Task statement: Write out the listing in full, matching it word for word.

Collected material:
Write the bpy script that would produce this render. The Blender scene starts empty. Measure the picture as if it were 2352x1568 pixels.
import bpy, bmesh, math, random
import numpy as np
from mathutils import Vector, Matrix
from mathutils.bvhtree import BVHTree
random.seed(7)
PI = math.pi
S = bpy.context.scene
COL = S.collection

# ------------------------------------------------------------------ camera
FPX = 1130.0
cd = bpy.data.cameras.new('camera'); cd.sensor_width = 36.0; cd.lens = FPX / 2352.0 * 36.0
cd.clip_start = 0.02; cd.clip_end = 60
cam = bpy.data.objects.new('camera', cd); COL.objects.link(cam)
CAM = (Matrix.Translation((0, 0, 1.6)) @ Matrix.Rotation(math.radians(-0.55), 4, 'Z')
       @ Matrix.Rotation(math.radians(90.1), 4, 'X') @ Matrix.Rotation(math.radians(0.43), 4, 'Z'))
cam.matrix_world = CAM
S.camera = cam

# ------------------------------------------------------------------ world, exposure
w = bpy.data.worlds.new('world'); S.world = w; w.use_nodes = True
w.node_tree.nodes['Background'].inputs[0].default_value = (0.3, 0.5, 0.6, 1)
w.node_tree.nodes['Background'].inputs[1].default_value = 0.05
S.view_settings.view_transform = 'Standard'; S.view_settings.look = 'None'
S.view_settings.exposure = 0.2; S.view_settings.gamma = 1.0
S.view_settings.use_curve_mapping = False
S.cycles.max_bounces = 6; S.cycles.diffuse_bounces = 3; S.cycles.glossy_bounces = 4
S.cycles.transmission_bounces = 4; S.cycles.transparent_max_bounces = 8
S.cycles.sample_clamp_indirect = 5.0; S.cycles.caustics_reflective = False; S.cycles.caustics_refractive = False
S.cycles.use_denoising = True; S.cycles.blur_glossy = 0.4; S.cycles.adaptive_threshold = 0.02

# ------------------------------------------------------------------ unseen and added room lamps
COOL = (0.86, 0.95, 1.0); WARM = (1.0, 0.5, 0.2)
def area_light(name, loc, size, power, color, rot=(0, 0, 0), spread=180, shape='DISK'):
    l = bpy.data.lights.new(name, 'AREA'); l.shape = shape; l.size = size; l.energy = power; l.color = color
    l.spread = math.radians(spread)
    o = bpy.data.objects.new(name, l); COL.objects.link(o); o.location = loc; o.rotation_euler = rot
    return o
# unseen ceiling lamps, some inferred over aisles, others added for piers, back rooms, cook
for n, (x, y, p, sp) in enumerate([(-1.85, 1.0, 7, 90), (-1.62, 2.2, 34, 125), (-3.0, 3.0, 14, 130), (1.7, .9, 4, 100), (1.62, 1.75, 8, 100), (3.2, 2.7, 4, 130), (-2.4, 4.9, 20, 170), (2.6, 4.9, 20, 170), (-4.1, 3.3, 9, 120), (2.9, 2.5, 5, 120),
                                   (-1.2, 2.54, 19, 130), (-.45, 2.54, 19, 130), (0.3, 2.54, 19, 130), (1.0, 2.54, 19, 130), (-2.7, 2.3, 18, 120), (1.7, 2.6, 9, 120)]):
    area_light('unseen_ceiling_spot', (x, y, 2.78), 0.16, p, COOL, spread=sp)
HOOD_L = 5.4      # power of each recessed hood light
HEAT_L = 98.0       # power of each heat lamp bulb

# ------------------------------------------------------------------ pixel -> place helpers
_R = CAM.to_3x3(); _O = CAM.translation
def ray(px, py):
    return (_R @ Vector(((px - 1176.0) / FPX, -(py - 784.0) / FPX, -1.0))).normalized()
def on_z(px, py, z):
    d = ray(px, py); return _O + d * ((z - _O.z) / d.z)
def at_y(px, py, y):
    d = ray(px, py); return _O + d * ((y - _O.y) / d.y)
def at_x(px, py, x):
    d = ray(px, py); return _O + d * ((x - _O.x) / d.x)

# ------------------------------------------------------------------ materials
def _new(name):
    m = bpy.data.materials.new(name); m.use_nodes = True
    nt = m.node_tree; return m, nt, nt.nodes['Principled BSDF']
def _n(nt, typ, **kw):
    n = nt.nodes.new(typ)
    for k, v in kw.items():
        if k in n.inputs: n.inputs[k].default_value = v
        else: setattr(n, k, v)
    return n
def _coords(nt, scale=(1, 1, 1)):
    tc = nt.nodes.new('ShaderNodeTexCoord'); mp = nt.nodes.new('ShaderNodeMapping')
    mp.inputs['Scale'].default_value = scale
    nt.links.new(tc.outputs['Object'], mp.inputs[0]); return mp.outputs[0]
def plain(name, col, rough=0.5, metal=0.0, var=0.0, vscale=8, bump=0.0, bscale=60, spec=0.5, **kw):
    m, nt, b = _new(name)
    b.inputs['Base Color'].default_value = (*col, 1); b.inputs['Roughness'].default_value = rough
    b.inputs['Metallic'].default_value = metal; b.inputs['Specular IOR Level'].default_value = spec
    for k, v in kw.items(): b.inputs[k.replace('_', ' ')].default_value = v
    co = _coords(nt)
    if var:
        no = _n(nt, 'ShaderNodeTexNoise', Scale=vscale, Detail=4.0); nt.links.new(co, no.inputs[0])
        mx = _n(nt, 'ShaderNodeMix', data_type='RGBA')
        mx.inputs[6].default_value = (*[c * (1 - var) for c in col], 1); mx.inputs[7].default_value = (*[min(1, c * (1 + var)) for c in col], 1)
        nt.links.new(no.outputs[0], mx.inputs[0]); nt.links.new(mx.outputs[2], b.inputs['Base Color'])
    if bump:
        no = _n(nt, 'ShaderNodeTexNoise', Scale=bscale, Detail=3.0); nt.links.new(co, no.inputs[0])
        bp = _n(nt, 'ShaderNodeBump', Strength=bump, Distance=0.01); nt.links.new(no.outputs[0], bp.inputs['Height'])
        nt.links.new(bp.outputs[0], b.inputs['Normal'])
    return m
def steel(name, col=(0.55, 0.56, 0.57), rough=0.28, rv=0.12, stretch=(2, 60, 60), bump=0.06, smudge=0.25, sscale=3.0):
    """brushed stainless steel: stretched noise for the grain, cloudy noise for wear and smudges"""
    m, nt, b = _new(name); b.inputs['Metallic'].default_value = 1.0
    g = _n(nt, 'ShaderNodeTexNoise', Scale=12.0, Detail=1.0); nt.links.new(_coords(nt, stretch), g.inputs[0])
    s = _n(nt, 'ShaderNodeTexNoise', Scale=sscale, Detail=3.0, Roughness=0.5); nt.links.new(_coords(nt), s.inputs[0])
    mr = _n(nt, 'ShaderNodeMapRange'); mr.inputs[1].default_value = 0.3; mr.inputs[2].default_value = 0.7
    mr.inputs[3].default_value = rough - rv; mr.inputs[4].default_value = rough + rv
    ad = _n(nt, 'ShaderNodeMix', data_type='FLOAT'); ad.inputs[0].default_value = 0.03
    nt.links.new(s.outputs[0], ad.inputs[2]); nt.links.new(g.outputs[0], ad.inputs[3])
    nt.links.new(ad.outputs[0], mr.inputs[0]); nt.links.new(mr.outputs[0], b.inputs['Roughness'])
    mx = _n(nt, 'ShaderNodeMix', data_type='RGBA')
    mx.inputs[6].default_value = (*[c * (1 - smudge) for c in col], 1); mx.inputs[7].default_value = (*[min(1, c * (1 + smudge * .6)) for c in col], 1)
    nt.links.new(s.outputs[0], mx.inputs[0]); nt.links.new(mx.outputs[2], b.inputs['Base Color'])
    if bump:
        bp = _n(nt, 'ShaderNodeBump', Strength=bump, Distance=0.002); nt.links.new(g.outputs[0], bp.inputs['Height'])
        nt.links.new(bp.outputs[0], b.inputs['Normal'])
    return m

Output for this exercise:
Write the bpy script that would produce this render. The Blender scene starts empty. Measure the picture as if it were 2352x1568 pixels.
import bpy, bmesh, math, random
import numpy as np
from mathutils import Vector, Matrix
from mathutils.bvhtree import BVHTree
random.seed(7)
PI = math.pi
S = bpy.context.scene
COL = S.collection

# ------------------------------------------------------------------ camera
FPX = 1130.0
cd = bpy.data.cameras.new('camera'); cd.sensor_width = 36.0; cd.lens = FPX / 2352.0 * 36.0
cd.clip_start = 0.02; cd.clip_end = 60
cam = bpy.data.objects.new('camera', cd); COL.objects.link(cam)
CAM = (Matrix.Translation((0, 0, 1.6)) @ Matrix.Rotation(math.radians(-0.55), 4, 'Z')
       @ Matrix.Rotation(math.radians(90.1), 4, 'X') @ Matrix.Rotation(math.radians(0.43), 4, 'Z'))
cam.matrix_world = CAM
S.camera = cam

# ------------------------------------------------------------------ world, exposure
w = bpy.data.worlds.new('world'); S.world = w; w.use_nodes = True
w.node_tree.nodes['Background'].inputs[0].default_value = (0.3, 0.5, 0.6, 1)
w.node_tree.nodes['Background'].inputs[1].default_value = 0.05
S.view_settings.view_transform = 'Standard'; S.view_settings.look = 'None'
S.view_settings.exposure = 0.2; S.view_settings.gamma = 1.0
S.view_settings.use_curve_mapping = False
S.cycles.max_bounces = 6; S.cycles.diffuse_bounces = 3; S.cycles.glossy_bounces = 4
S.cycles.transmission_bounces = 4; S.cycles.transparent_max_bounces = 8
S.cycles.sample_clamp_indirect = 5.0; S.cycles.caustics_reflective = False; S.cycles.caustics_refractive = False
S.cycles.use_denoising = True; S.cycles.blur_glossy = 0.4; S.cycles.adaptive_threshold = 0.02

# ------------------------------------------------------------------ unseen and added room lamps
COOL = (0.86, 0.95, 1.0); WARM = (1.0, 0.5, 0.2)
def area_light(name, loc, size, power, color, rot=(0, 0, 0), spread=180, shape='DISK'):
    l = bpy.data.lights.new(name, 'AREA'); l.shape = shape; l.size = size; l.energy = power; l.color = color
    l.spread = math.radians(spread)
    o = bpy.data.objects.new(name, l); COL.objects.link(o); o.location = loc; o.rotation_euler = rot
    return o
# unseen ceiling lamps, some inferred over aisles, others added for piers, back rooms, cook
for n, (x, y, p, sp) in enumerate([(-1.85, 1.0, 7, 90), (-1.62, 2.2, 34, 125), (-3.0, 3.0, 14, 130), (1.7, .9, 4, 100), (1.62, 1.75, 8, 100), (3.2, 2.7, 4, 130), (-2.4, 4.9, 20, 170), (2.6, 4.9, 20, 170), (-4.1, 3.3, 9, 120), (2.9, 2.5, 5, 120),
                                   (-1.2, 2.54, 19, 130), (-.45, 2.54, 19, 130), (0.3, 2.54, 19, 130), (1.0, 2.54, 19, 130), (-2.7, 2.3, 18, 120), (1.7, 2.6, 9, 120)]):
    area_light('unseen_ceiling_spot', (x, y, 2.78), 0.16, p, COOL, spread=sp)
HOOD_L = 5.4      # power of each recessed hood light
HEAT_L = 98.0       # power of each heat lamp bulb

# ------------------------------------------------------------------ pixel -> place helpers
_R = CAM.to_3x3(); _O = CAM.translation
def ray(px, py):
    return (_R @ Vector(((px - 1176.0) / FPX, -(py - 784.0) / FPX, -1.0))).normalized()
def on_z(px, py, z):
    d = ray(px, py); return _O + d * ((z - _O.z) / d.z)
def at_y(px, py, y):
    d = ray(px, py); return _O + d * ((y - _O.y) / d.y)
def at_x(px, py, x):
    d = ray(px, py); return _O + d * ((x - _O.x) / d.x)

# ------------------------------------------------------------------ materials
def _new(name):
    m = bpy.data.materials.new(name); m.use_nodes = True
    nt = m.node_tree; return m, nt, nt.nodes['Principled BSDF']
def _n(nt, typ, **kw):
    n = nt.nodes.new(typ)
    for k, v in kw.items():
        if k in n.inputs: n.inputs[k].default_value = v
        else: setattr(n, k, v)
    return n
def _coords(nt, scale=(1, 1, 1)):
    tc = nt.nodes.new('ShaderNodeTexCoord'); mp = nt.nodes.new('ShaderNodeMapping')
    mp.inputs['Scale'].default_value = scale
    nt.links.new(tc.outputs['Object'], mp.inputs[0]); return mp.outputs[0]
def plain(name, col, rough=0.5, metal=0.0, var=0.0, vscale=8, bump=0.0, bscale=60, spec=0.5, **kw):
    m, nt, b = _new(name)
    b.inputs['Base Color'].default_value = (*col, 1); b.inputs['Roughness'].default_value = rough
    b.inputs['Metallic'].default_value = metal; b.inputs['Specular IOR Level'].default_value = spec
    for k, v in kw.items(): b.inputs[k.replace('_', ' ')].default_value = v
    co = _coords(nt)
    if var:
        no = _n(nt, 'ShaderNodeTexNoise', Scale=vscale, Detail=4.0); nt.links.new(co, no.inputs[0])
        mx = _n(nt, 'ShaderNodeMix', data_type='RGBA')
        mx.inputs[6].default_value = (*[c * (1 - var) for c in col], 1); mx.inputs[7].default_value = (*[min(1, c * (1 + var)) for c in col], 1)
        nt.links.new(no.outputs[0], mx.inputs[0]); nt.links.new(mx.outputs[2], b.inputs['Base Color'])
    if bump:
        no = _n(nt, 'ShaderNodeTexNoise', Scale=bscale, Detail=3.0); nt.links.new(co, no.inputs[0])
        bp = _n(nt, 'ShaderNodeBump', Strength=bump, Distance=0.01); nt.links.new(no.outputs[0], bp.inputs['Height'])
        nt.links.new(bp.outputs[0], b.inputs['Normal'])
    return m
def steel(name, col=(0.55, 0.56, 0.57), rough=0.28, rv=0.12, stretch=(2, 60, 60), bump=0.06, smudge=0.25, sscale=3.0):
    """brushed stainless steel: stretched noise for the grain, cloudy noise for wear and smudges"""
    m, nt, b = _new(name); b.inputs['Metallic'].default_value = 1.0
    g = _n(nt, 'ShaderNodeTexNoise', Scale=12.0, Detail=1.0); nt.links.new(_coords(nt, stretch), g.inputs[0])
    s = _n(nt, 'ShaderNodeTexNoise', Scale=sscale, Detail=3.0, Roughness=0.5); nt.links.new(_coords(nt), s.inputs[0])
    mr = _n(nt, 'ShaderNodeMapRange'); mr.inputs[1].default_value = 0.3; mr.inputs[2].default_value = 0.7
    mr.inputs[3].default_value = rough - rv; mr.inputs[4].default_value = rough + rv
    ad = _n(nt, 'ShaderNodeMix', data_type='FLOAT'); ad.inputs[0].default_value = 0.03
    nt.links.new(s.outputs[0], ad.inputs[2]); nt.links.new(g.outputs[0], ad.inputs[3])
    nt.links.new(ad.outputs[0], mr.inputs[0]); nt.links.new(mr.outputs[0], b.inputs['Roughness'])
    mx = _n(nt, 'ShaderNodeMix', data_type='RGBA')
    mx.inputs[6].default_value = (*[c * (1 - smudge) for c in col], 1); mx.inputs[7].default_value = (*[min(1, c * (1 + smudge * .6)) for c in col], 1)
    nt.links.new(s.outputs[0], mx.inputs[0]); nt.links.new(mx.outputs[2], b.inputs['Base Color'])
    if bump:
        bp = _n(nt, 'ShaderNodeBump', Strength=bump, Distance=0.002); nt.links.new(g.outputs[0], bp.inputs['Height'])
        nt.links.new(bp.outputs[0], b.inputs['Normal'])
    return m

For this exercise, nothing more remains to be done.